The recent military actions initiated by Israel and the United States against Iran, along with their attempts to justify these acts on the grounds of "preemptive self-defense," have once again brought the fundamental principles of international law up for debate. As moves on the geopolitical chessboard intensify, states' efforts to cloak the use of military force in a veneer of legal legitimacy lay bare the chasm between the universal rules of law and the strategic interests of major powers.
The Claim of "Preemptive Self-Defense" and Jus Cogens Norms
Under international law, the use of force by states in resolving disputes or in any other manner is strictly prohibited; this prohibition constitutes a peremptory norm (jus cogens), from which no derogation is permitted. The use of force, expressly prohibited under Article 2(4) of the United Nations (UN) Charter, has only two legitimate exceptions: a mandate by the UN Security Council and the inherent right of self-defense.
The right of self-defense, codified in Article 51 of the UN Charter, while an inherent right, is strictly contingent upon two conditions: "necessity" and "proportionality". The condition of necessity dictates that the use of force must be imperative to repel an armed attack, whereas the condition of proportionality mandates that the force deployed must be commensurate with the nature and scale of the attack suffered.
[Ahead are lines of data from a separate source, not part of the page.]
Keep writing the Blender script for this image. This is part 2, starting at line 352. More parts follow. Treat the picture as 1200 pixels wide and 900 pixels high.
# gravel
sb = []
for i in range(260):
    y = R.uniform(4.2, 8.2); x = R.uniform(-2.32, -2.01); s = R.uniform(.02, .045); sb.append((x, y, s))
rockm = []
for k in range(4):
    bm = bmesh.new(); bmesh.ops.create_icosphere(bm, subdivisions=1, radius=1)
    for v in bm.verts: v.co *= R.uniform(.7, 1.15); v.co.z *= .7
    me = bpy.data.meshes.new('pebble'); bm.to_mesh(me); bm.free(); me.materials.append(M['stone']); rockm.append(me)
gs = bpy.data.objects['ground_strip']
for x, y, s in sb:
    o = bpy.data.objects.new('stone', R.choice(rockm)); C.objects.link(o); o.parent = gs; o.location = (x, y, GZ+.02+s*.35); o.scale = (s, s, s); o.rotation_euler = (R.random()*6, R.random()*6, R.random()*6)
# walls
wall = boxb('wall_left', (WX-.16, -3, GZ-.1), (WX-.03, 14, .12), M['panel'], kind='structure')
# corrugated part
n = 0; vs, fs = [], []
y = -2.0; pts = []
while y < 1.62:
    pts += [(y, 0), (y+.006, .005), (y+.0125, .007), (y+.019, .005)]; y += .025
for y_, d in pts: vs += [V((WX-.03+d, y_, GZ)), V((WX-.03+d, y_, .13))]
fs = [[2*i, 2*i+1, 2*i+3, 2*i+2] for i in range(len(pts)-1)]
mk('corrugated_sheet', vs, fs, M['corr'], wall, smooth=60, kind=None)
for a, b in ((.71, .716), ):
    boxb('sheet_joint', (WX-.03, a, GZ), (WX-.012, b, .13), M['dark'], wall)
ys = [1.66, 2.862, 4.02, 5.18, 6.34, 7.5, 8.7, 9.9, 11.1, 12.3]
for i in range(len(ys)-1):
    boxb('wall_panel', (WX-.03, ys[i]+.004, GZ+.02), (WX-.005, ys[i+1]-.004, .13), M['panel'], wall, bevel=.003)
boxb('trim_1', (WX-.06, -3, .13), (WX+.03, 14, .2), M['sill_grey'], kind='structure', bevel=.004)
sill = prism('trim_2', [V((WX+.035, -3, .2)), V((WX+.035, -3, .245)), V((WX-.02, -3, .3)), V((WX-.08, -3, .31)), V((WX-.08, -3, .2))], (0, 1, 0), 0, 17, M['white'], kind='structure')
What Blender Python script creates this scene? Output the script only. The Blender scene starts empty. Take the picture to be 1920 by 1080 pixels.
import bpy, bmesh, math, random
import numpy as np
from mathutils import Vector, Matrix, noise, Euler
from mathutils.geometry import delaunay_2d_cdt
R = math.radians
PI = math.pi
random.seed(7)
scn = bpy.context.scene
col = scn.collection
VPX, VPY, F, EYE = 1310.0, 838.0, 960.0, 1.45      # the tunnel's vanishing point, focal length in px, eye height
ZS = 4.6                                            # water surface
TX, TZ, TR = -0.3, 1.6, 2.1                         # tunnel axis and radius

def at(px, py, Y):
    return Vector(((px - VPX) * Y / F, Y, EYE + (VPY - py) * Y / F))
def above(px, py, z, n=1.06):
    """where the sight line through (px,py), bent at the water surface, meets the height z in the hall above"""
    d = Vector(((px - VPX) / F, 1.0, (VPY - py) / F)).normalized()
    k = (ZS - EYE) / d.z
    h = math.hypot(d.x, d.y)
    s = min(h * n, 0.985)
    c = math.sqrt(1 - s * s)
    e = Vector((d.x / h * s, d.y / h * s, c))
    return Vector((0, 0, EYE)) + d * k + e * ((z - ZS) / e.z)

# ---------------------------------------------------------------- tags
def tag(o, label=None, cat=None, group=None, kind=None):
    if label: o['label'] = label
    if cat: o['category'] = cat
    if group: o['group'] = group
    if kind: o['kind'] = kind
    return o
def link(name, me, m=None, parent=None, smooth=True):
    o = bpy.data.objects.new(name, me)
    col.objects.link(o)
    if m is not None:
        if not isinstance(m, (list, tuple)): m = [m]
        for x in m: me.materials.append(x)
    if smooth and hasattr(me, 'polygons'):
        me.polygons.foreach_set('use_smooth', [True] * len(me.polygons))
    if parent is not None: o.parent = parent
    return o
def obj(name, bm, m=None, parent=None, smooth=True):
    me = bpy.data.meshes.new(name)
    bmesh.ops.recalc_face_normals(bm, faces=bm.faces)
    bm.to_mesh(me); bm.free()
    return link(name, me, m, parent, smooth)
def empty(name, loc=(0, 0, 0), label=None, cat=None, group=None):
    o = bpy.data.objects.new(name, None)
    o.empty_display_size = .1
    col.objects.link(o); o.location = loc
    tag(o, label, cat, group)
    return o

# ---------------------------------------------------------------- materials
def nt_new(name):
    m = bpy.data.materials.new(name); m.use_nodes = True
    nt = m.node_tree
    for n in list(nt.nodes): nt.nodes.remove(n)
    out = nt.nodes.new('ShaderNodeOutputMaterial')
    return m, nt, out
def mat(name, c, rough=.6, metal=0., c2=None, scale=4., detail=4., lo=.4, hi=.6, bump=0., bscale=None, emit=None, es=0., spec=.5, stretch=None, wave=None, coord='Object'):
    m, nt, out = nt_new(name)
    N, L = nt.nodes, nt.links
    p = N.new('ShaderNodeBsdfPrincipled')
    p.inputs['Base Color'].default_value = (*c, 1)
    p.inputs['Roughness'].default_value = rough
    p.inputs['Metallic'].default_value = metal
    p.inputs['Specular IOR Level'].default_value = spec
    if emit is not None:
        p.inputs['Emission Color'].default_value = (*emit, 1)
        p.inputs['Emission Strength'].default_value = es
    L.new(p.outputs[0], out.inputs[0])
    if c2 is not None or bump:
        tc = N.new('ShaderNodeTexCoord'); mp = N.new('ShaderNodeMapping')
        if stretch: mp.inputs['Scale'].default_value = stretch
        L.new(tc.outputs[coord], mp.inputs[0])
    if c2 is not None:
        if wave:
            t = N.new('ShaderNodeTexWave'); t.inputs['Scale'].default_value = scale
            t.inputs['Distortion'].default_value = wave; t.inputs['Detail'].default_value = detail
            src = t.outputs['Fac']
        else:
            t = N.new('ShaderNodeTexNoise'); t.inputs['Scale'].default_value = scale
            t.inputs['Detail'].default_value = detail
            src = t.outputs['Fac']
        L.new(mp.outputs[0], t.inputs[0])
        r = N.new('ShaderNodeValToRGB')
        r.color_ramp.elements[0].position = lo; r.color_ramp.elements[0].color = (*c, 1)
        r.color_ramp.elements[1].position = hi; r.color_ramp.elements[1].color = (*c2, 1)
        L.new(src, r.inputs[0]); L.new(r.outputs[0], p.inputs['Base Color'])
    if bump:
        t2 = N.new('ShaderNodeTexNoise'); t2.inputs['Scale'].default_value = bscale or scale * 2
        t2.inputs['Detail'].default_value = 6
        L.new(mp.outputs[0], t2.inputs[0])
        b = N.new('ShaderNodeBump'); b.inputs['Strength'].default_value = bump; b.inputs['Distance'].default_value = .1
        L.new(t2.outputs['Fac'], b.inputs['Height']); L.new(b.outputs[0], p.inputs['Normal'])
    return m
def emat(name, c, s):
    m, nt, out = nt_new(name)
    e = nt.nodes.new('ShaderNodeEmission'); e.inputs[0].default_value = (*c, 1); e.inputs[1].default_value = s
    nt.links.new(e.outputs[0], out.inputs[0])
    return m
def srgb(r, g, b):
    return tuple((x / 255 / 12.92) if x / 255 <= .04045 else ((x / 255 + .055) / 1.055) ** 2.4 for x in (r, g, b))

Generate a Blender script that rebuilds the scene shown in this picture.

The concept of "preemptive self-defense," upon which Israel and the U.S. attempt to base their actions against Iran, is essentially a reflection of the "Bush Doctrine" that emerged post-9/11. This doctrine prescribes taking the initiative as the "first striker" and waging preemptive war against rogue states when a perceived threat to national security exists. Even states that violate international law strive to conform their actions to a legal framework in search of a basis for legitimacy; indeed, the U.S. has historically endeavored to legitimize its invasions of Afghanistan and Iraq under the Bush Doctrine. However, the rationale of striking first against an unrealized, hypothetical, or future threat blatantly contradicts the strict tenets of "necessity" and "proportionality" required by international law. Such an approach is less a manifestation of universal legal rules and more a contemporary embodiment of what Karl Marx termed the "Law of the Fist" (faustrecht)—the law of the strongest—in the international arena.
The Geopolitical and Legal Dimensions of the Strait of Hormuz Crisis
Undoubtedly, one of the most perilous potential consequences of this military escalation involves the status of the Strait of Hormuz. A vast majority of the crude oil exported from the Middle East, the heart of global energy supply, traverses the Persian Gulf and the Strait of Hormuz. The de facto control of the Strait is maintained by the Iranian Navy.
In the event of a full-scale armed conflict, it is highly probable that Iran will find a pretext to blockade this strait, thereby severing approximately 90% of the world's seaborne crude oil transport. International maritime law seeks to ensure the uninterrupted flow of global maritime commerce by guaranteeing the right of transit passage and freedom of navigation. However, in times of war, the national security imperatives of littoral states can effectively suspend this legal regime. Considering that even minor turbulence in energy-producing regions triggers severe volatility in oil prices, the closure of Hormuz represents a scenario that would profoundly destabilize the global economy.
Energy Security in the Vise of Insurance and "War Risk"
Beyond being merely a legal issue, the environment of conflict in the region possesses a dynamic that directly paralyzes maritime trade and insurance markets. From the perspective of consumers, energy security denotes the uninterrupted provision of energy at reasonable prices; thus, excessive price spikes and volatility pose a grave threat to economies worldwide.
The heightened military mobilization causes "War Risk" premiums in the maritime sector to soar to astronomical levels. Capital markets and the insurance industry are becoming increasingly reluctant to finance projects and underwrite maritime trade in environments fraught with such high geopolitical risk. The hesitancy of insurance underwriters to provide coverage for commercial vessels entering the Persian Gulf and the Eastern Mediterranean, or their demand for exorbitant premiums, renders the international legal principle of freedom of navigation practically inoperative.
Conclusion
The "preemptive self-defense" doctrine espoused by the U.S. and Israel is inflicting severe erosion upon international law by stretching the UN Charter's prohibition on the use of force, which holds a jus cogens character. The regional chaos spawned by such actions holds global energy security hostage via the potential closure of critical maritime chokepoints like the Strait of Hormuz and skyrocketing insurance costs. The ultimate litmus test facing the international community is how to safeguard the rules-based system (ius gentium) against the "law of the strongest" (faustrecht).